How much can one learn from a single solution of a PDE?

TL;DR

This paper investigates whether a single solution snapshot of a linear evolution PDE can be used to reconstruct any solution, revealing dependence on eigenvalue growth and proposing a data-driven model reduction method.

Contribution

It demonstrates the conditions under which a single PDE solution snapshot can represent all solutions and introduces a new data-driven approach for PDE approximation without explicit PDE knowledge.

Findings

Reconstruction feasibility depends on eigenvalue growth rate.

Proposed a simple data-driven model reduction method.

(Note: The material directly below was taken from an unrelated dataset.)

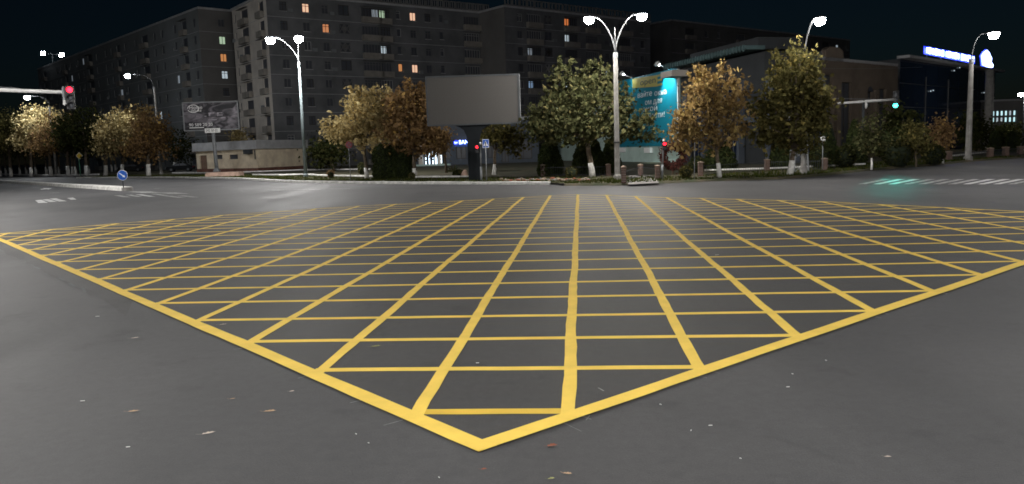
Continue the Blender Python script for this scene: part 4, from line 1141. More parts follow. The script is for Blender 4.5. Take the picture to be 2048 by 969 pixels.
# logo: yellow bar ending in a three-pronged E
def bq(pts_, mat, nm, d=.19):
    MB().prism([bp(x, y_, d) for x, y_ in pts_], N_ * .01).build(nm, mat, bn)
bq([(1268, 158), (1318, 150.5), (1318, 173.5), (1268, 177)], 'banner_yellow', 'logo_bar')
for (ya, yb) in ((150.5, 154.5), (159.5, 163.5), (168.5, 173)):
    bq([(1317.5, ya), (1327.5, ya - 2.5), (1327.5, yb - 2.2), (1317.5, yb)], 'banner_yellow', 'logo_bar')
def btext(s_, x, y_, px, mat, wpx):
    """lettering filling wpx pixels of the wall from x"""
    p0, p1 = bp(x, y_, .205), bp(x + wpx, y_ - wpx * .11, .205)
    dist = (p0 - at(0, 0, 0.001)).length
    size = px * p0.y / F_PX * 1.38
    text_mesh(s_, size, mat, p0, dirw, (0, 0, 1), .004, parent=bn, fit=(p1 - p0).dot(dirw))
btext('open', 1283, 166.5, 12.5, 'banner_navy', 31)
btext('вайте', 1278, 192, 11, 'banner_white', 28.5)
btext('окна', 1312, 187.6, 11, 'banner_white', 24)
btext('ом для', 1293, 206, 11, 'banner_white', 34)
btext('ской', 1288, 220, 11, 'banner_white', 29)
btext('ности!', 1299, 233, 11, 'banner_white', 33)
# floodlights on the banner
def banner_flood(x, y_, label, energy):
    tp = bp(x, y_, .2); arm_end = tp + N_ * 1.3 + Vector((0, 0, .55))
    o = empty('banner_floodlight', tp, label, 'floodlight')
    MB().tube([tp, arm_end], .045, 8).build('arm', 'white', o)
    h = MB().obox(arm_end, dirw * .28, (N_ * .1 + Vector((0, 0, .08))), Vector((0, 0, .16)) - N_ * .12).build('floodlight_housing', 'white', o)
    ld = bpy.data.lights.new('banner_lamp', 'SPOT'); ld.energy = energy; ld.spot_size = R(85); ld.spot_blend = .6; ld.shadow_soft_size = .12
    ld.color = (.8, 1.0, .98)
    lo = bpy.data.objects.new('banner_lamp', ld); col.objects.link(lo); lo.parent = o
    pos = arm_end - N_ * .25 + Vector((0, 0, -.2)); lo.location = pos - tp
    lo.rotation_euler = (-N_ * .5 + Vector((0, 0, -1))).to_track_quat('-Z', 'Y').to_euler()
    MB().obox(arm_end - N_ * .16 + Vector((0, 0, -.12)), dirw * .22, N_ * .02 + Vector((0, 0, .02)), Vector((0, 0, .05)) - N_ * .05).build('lens', 'flood', h)
banner_flood(1341, 139, 'small white floodlight arm over the bright corner of teal banner', 4200)
banner_flood(1268, 157, 'small floodlight above the leaf-hidden left end of teal banner', 90)

# tan arched building
Ya = 72.0
A, B = flat2(at(1636, 300, Ya)), flat2(at(1792, 300, Ya + 10)); A.y = Ya; B.y = Ya + 10
N_ = outward(A, B); u = (B - A).normalized(); za = at(1660, 118, Ya).z
an = empty('arched_building', A, 'tan stone building with arched window behind the green traffic light', 'building')
sx = lambda x, y_=200: on_wall(x, y_, A, B)
zsill = sx(1740, 214)[1]; zarch = sx(1740, 184)[1]
ops = [(sx(1683)[0], sx(1703)[0], .6, sx(1690, 165)[1]), (sx(1735)[0], sx(1745)[0], zsill, zarch), (sx(1757)[0], sx(1772)[0], .6, sx(1765, 178)[1]), (sx(1648)[0], sx(1664)[0], .6, sx(1655, 150)[1])]
wall_open('wall', A, B, 0, za, ops, .4, 'tan', an, N_)
for q in ops: window(an, A, u, N_, q[0], q[2], q[1] - q[0], q[3] - q[2], depth=.3, panes=2, frame='frame_dark', transom=True)
q = ops[1]; cc = A + u * ((q[0] + q[1]) / 2) + Vector((0, 0, zarch)) + N_ * .012
MB().prism([cc + u * ((q[1] - q[0]) / 2 * math.cos(t)) + Vector((0, 0, (q[1] - q[0]) / 2 * math.sin(t))) for t in [math.pi * i / 12 for i in range(13)]], N_ * .02).build('arch_fanlight', 'glass', an)
for x in (1672, 1712, 1750):
    MB().obox(A + u * sx(x)[0] + N_ * .15 + Vector((0, 0, za * .36)), u * .28, N_ * .14, (0, 0, za * .36)).build('pilaster', 'tan', an)
k = MB(); s0 = sx(1668)[0]
k.prism([A + u * (s0 + a_) + Vector((0, 0, za + z_)) for a_, z_ in ((-1.7, 0), (1.7, 0), (1.5, .9), (.8, 1.2), (-.8, 1.2), (-1.5, .9))], -N_ * .5)
k.build('gable', 'tan', an)
back_walls(an, [A, A - N_ * 9, B - N_ * 9, B], 0, za, 'tan')
MB().prism([Vector((v.x, v.y, za - .05)) for v in (A, B, B - N_ * 9, A - N_ * 9)], (0, 0, .3)).build('roof', 'fascia', an)

# dark glazed building with neon sign on the right
A3 = at(1846, 118, 95); zd = A3.z - .2; A = flat2(at(1800, 118, 92)); A.y = 92
B = flat2(gp(1990, 146, zd)); N_ = outward(A, B); u = (B - A).normalized(); Lw = (B - A).length
dk = empty('dark_glass_building', A, 'dark glass-fronted building carrying a neon roof sign at right', 'building')
nb = -N_
MB().prism([A, B, B + nb * 12, A + nb * 12], (0, 0, zd)).build('core', 'dark', dk)
for i in range(9):
    for j in range(4):
        MB().obox(A + u * (Lw * (i + .5) / 9) + N_ * .04 + Vector((0, 0, zd * (j + .5) / 4)), u * (Lw / 18 - .05), N_ * .03, (0, 0, zd / 8 - .05)).build('glass_panel', 'bluegl', dk)
for i in (2, 4, 6, 8):
    MB().obox(A + u * (Lw * i / 9) + N_ * .12 + Vector((0, 0, zd * .42)), u * .06, N_ * .05, (0, 0, zd * .42)).build('mullion', 'frame', dk)
MB().obox((A + B) / 2 + N_ * .5 + Vector((0, 0, zd + .15)), u * (Lw / 2 + .4), N_ * .7, (0, 0, .15)).build('cornice', 'fascia', dk)
cb = at(1977, 250, 88)
MB().tube([Vector((cb.x, 88, 0)), Vector((at(1980, 140, 88).x, 88, at(1980, 140, 88).z))], [.45, .42], 14).build('column', 'concrete', dk, True)
for (x, y_) in ((1858, 183), (1863, 181.5), (1965, 186), (1916, 136), (1905, 142)):
    s, z = on_wall(x, y_, A, B)
    MB().obox(A + u * s + N_ * .2 + Vector((0, 0, z)), u * .09, N_ * .05, (0, 0, .07)).build('wall_light', 'win_cool', dk)
# neon roof sign
ns = empty('neon_sign', A + Vector((0, 0, zd)), 'blazing white and blue neon letters on roof of dark building', 'sign')
def npnt(x, y_, d=0.0):
    s, z = on_wall(x, y_, A, B); return A + u * s + Vector((0, 0, z)) + N_ * d
def nline(x): return 101.0 + (x - 1848) * .195
letters = [1850 + i * 4.35 for i in range(22)]
for i, x in enumerate(letters):
    if i in (8, 15): continue
    yc_ = nline(x); top_, bot = yc_ - 5.6, yc_ + 5.6
    k = MB()
    w = 1.5
    def seg(xa, ya, xb, yb, t=1.05):
        a, b_ = npnt(xa, ya, .3), npnt(xb, yb, .3); k.tube([a, b_], t * 95 / F_PX, 6)
    seg(x - w, top_, x - w, bot); seg(x + w, top_ + .4, x + w, bot + .4)
    if i % 3 == 0: seg(x - w, yc_, x + w, yc_)
    elif i % 3 == 1: seg(x - w, top_, x + w, top_ + .4); seg(x - w, bot, x + w, bot + .4)
    else: seg(x - w, top_, x + w, bot)
    k.build('letter', 'neon', ns)
MB().prism([npnt(1846, nline(1846) - 8, .05), npnt(1948, nline(1948) - 8, .05), npnt(1948, nline(1948) + 8, .05), npnt(1846, nline(1846) + 8, .05)], N_ * .06).build('backing', 'neonhalo', ns)  # glowing panel that stands for the blue halo round the letters
for x in (1852, 1880, 1910, 1940):
    a = npnt(x, nline(x) + 7, .1); MB().tube([a, Vector((a.x, a.y, zd))], .05, 6).build('strut', 'galv', ns)
o = empty('neon_emblem', npnt(1968, 137), 'glowing white neon emblem beside the curved lamp post', 'sign')
sh = [(1967, 101), (1972, 106), (1974, 112), (1977, 117), (1976, 125), (1980, 131), (1979, 136), (1972, 137), (1964, 133), (1959, 131), (1958, 120), (1957, 113), (1961, 106)]
MB().prism([npnt(x, y_, .35) for x, y_ in sh], N_ * .1).build('emblem_face', 'neon', o)
MB().prism([npnt(1968 + (x - 1968) * 1.16, 119 + (y_ - 119) * 1.1, .2) for x, y_ in sh], N_ * .08).build('emblem_halo', 'neonhalo', o)  # emissive plate drawn as the glow round the emblem
MB().tube([npnt(1968, 130, .25), npnt(1968, 150, .25)], .1, 8).build('strut', 'galv', o)

# far low block with lit windows at the right edge
Yw = 112.0
lw = empty('lit_window_block', Vector((at(1970, 250, Yw).x, Yw, 0)), 'low block with a band of lit cyan-white windows at right edge', 'building')
x0, x1 = at(1971, 230, Yw).x, at(2075, 230, Yw).x; z0, z1 = at(2000, 246.5, Yw).z, at(2000, 220.5, Yw).z
A, B = Vector((x0, Yw, 0)), Vector((x1, Yw, 0)); xe = at(2036, 230, Yw).x
N_ = Vector((0, -1, 0))
ops = []; nW = 7; Ww = (xe - x0 - .4) / nW
for i in range(nW):
    for j in range(2):
        ops.append((.3 + i * Ww + .06, .3 + (i + 1) * Ww - .06, z0 + (z1 - z0) * j / 2 + .06, z0 + (z1 - z0) * (j + 1) / 2 - .06))
wall_open('wall', A, B, 0, z1 + 1.2, ops, .3, 'wall_d', lw, N_)
for i, q in enumerate(ops):
    window(lw, A, Vector((1, 0, 0)), N_, q[0], q[2], q[1] - q[0], q[3] - q[2], depth=.25, lit=('win_bright', 'win_bright', 'win_cool', 'win_bright')[(i * 5 // 3) % 4], panes=1, frame='frame_dark')
back_walls(lw, [A, A + Vector((0, 10, 0)), B + Vector((0, 10, 0)), B], 0, z1 + 1.2, 'wall_d')
MB().box(x0 - .2, x1 + .2, Yw - .2, Yw + 10, z1 + 1.2, z1 + 1.45).build('roof', 'fascia', lw)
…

Numerical experiments validate theoretical analysis.

Abstract

Linear evolution PDE $\partial_t u(x,t) = -\mathcal{L} u$, where $\mathcal{L}$ is a strongly elliptic operator independent of time, is studied as an example to show if one can superpose snapshots of a single (or a finite number of) solution(s) to construct an arbitrary solution. Our study shows that it depends on the growth rate of the eigenvalues, $\mu_n$, of $\mathcal{L}$ in terms of $n$. When the statement is true, a simple data-driven approach for model reduction and approximation of an arbitrary solution of a PDE without knowing the underlying PDE is designed. Numerical experiments are presented to corroborate our analysis.